Pareil qu’au 1er siège du 4ème arrondissement dans la commune de Libreville où le tombeur du leader du RHM, Séverin Pierre Ndong Ekomi, a déjoué tous les pronostics sur fond d’une offre politique alléchante pour les jeunes et les femmes.
Voilà des preuves, et l’on peut en citer par kyrielle, qui prouvent à suffisance que la démocratie gabonaise bouge, qu’elle se vivifie au fil de temps et surtout qu’elle est en pleine recomposition de l’ensemble du landerneau politique national.
Sur tout un autre plan, par le passé, on parlait de la Commission électorale nationale indépendante (Céni), puis on est passé par la Commission électorale nationale permanente (Cénap), aujourd’hui c’est le Centre gabonais des élections (CGE).
Relever les défis contre l’abstention
Derrière ce changement d’époque se cache une seule volonté, celle de parfaire le fonctionnement de l’organe en charge des élections dans le pays.
En outre, à la faveur des Accords politiques d’Agondje, ce n’est plus devant la Cour constitutionnelle que se règlent les contentieux électoraux, mais plutôt devant le tribunal administratif.
Autant d’avatars qui participent de la volonté des acteurs politiques gabonais à construire une société prospère dans la cohésion de ses fils et filles, unis par un destin commun.
S’il est admis qu’il revient à chaque peuple de se frayer son propre chemin, aucun gabonais ne peut rougir du parcours et de l’évolution de sa démocratie depuis 1990 à nos jours.
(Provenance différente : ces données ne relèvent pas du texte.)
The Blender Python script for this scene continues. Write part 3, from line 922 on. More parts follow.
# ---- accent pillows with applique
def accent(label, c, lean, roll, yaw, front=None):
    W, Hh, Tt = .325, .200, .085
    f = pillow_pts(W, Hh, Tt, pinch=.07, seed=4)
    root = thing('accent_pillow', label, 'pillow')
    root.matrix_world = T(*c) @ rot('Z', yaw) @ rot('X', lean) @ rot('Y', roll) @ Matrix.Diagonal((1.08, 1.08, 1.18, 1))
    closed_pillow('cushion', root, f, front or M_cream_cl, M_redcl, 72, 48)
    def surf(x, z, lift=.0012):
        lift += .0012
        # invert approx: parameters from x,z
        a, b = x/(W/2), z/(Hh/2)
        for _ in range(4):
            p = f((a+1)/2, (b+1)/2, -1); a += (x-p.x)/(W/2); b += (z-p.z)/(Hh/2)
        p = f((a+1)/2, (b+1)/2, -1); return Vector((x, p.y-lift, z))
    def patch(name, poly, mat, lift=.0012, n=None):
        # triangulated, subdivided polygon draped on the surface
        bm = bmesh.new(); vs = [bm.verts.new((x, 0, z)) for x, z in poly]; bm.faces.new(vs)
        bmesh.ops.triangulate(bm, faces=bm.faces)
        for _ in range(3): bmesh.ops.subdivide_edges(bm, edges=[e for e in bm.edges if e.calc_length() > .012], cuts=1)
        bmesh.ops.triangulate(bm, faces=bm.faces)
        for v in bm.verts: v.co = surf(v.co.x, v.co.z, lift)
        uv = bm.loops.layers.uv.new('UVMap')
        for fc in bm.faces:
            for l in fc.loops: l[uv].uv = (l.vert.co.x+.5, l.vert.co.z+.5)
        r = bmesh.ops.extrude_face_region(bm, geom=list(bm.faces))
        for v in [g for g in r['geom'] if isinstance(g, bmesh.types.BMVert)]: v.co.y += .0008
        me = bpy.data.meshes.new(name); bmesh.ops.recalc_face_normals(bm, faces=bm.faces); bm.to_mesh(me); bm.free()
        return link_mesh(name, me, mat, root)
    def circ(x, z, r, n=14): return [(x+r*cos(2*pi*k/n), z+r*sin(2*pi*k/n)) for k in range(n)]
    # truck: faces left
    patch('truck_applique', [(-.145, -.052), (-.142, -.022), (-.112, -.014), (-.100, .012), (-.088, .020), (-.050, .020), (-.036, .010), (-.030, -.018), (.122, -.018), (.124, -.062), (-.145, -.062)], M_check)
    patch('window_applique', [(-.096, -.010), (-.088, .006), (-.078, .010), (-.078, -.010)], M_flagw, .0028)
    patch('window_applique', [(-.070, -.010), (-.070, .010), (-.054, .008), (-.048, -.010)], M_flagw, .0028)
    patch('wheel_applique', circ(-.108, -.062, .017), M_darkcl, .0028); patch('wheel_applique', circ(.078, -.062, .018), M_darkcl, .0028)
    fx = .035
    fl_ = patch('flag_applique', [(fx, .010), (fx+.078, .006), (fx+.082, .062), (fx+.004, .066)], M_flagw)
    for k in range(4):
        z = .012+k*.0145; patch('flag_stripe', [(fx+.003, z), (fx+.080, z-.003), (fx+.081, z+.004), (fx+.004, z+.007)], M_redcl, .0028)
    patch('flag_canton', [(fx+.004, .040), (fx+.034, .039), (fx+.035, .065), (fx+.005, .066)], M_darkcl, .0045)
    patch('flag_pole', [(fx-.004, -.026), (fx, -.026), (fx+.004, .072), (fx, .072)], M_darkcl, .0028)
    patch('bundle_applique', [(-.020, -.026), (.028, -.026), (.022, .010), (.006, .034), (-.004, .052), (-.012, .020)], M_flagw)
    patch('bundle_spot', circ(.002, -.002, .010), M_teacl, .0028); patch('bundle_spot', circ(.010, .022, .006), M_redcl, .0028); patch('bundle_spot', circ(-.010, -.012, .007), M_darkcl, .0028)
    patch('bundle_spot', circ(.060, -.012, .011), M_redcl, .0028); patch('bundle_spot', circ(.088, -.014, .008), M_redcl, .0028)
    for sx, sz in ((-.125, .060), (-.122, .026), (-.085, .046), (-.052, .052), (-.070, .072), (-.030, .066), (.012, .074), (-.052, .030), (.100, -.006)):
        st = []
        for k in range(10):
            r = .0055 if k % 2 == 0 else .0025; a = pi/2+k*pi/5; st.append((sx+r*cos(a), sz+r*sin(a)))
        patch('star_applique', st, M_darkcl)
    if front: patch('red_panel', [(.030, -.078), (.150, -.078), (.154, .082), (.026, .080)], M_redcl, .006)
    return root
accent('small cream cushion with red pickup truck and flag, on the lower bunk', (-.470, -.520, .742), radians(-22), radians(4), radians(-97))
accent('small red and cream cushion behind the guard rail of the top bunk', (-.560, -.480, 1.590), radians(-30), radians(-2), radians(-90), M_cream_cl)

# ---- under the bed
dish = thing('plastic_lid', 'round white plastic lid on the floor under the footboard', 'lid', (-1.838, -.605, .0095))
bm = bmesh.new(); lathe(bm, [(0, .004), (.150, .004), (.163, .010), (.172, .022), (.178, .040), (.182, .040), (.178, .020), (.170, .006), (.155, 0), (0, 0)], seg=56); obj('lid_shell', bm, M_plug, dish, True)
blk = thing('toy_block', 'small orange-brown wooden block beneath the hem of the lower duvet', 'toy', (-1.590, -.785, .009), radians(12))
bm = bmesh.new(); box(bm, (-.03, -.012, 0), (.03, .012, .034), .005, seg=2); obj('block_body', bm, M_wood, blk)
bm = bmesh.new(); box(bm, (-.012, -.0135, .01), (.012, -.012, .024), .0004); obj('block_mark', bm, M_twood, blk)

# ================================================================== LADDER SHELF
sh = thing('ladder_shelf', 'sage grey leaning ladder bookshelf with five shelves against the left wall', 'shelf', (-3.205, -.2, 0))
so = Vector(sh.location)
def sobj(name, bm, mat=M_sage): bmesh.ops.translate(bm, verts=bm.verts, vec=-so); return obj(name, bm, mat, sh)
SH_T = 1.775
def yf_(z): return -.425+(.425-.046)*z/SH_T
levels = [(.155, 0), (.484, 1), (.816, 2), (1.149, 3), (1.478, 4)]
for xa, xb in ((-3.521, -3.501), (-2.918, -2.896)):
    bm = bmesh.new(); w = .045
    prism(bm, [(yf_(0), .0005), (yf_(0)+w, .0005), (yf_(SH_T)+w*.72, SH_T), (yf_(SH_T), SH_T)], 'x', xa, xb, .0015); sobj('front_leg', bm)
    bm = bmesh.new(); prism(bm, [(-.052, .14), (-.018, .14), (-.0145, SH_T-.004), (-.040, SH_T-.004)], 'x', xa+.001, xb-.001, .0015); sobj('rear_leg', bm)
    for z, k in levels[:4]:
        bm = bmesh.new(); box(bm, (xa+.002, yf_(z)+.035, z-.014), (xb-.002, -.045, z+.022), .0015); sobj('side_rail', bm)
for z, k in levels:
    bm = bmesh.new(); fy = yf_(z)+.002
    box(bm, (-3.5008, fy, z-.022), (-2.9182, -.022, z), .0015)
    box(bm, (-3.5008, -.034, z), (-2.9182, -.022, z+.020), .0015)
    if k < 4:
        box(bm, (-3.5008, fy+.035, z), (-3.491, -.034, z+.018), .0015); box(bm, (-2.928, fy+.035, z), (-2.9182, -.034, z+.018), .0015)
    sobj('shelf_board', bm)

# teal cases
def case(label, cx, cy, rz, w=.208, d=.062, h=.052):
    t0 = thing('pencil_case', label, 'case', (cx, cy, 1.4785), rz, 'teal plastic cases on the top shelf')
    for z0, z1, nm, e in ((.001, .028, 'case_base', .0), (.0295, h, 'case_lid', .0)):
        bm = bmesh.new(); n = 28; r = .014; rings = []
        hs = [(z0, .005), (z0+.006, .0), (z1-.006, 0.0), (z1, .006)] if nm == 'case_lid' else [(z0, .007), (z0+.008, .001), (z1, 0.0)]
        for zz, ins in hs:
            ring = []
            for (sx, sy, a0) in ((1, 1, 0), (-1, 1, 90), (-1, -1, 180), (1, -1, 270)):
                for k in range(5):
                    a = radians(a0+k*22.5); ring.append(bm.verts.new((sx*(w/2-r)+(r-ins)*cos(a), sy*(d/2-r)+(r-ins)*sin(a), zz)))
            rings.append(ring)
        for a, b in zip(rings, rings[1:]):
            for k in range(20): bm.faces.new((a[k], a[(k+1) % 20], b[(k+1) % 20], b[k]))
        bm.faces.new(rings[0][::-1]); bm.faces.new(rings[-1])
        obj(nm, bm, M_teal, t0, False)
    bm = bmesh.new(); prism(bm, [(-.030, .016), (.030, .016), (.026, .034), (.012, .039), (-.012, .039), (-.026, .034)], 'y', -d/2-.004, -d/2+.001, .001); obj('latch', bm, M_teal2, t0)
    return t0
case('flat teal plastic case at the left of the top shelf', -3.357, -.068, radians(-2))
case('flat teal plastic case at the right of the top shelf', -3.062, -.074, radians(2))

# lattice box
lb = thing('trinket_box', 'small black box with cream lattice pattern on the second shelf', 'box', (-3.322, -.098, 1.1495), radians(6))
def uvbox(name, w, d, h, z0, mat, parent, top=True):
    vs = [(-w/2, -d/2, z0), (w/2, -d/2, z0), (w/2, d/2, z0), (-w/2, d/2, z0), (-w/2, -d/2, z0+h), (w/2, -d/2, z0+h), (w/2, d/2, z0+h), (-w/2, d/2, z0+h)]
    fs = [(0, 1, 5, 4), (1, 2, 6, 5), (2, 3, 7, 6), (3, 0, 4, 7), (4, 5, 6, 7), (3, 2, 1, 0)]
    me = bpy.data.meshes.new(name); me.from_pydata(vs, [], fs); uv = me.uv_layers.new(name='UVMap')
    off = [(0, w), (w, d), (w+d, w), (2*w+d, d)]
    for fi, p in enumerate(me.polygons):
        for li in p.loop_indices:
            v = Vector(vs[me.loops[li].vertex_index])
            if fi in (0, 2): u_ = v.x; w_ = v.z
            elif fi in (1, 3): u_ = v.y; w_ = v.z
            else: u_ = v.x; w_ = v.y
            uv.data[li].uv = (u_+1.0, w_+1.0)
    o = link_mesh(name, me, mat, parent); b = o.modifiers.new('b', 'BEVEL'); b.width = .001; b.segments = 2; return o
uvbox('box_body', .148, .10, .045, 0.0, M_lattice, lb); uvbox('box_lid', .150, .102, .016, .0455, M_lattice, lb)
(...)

Les avancées sont certes légion, mais pas suffisantes.
Rencontrer les attentes des populations
A l’exemple de toute société humaine, c’est dans ses propres entrailles qu’elle devrait puiser les forces de se projeter pour s’enraciner davantage.
Pour que la démocratie gabonaise soit véritablement « le principal gagnant», il lui reste un chantier majeur parmi tant d’autres à entamer.
Celui-ci se pose en termes d’un défi qui consiste à décrypter le véritable message qui se cache dans son faible taux de participation (41,37% d’abstention) à chaque joute électorale et surtout comment faire pour rétablir l’idylle entre les acteurs politiques et les populations dont la satisfaction des attentes s’impose comme le principal leitmotiv.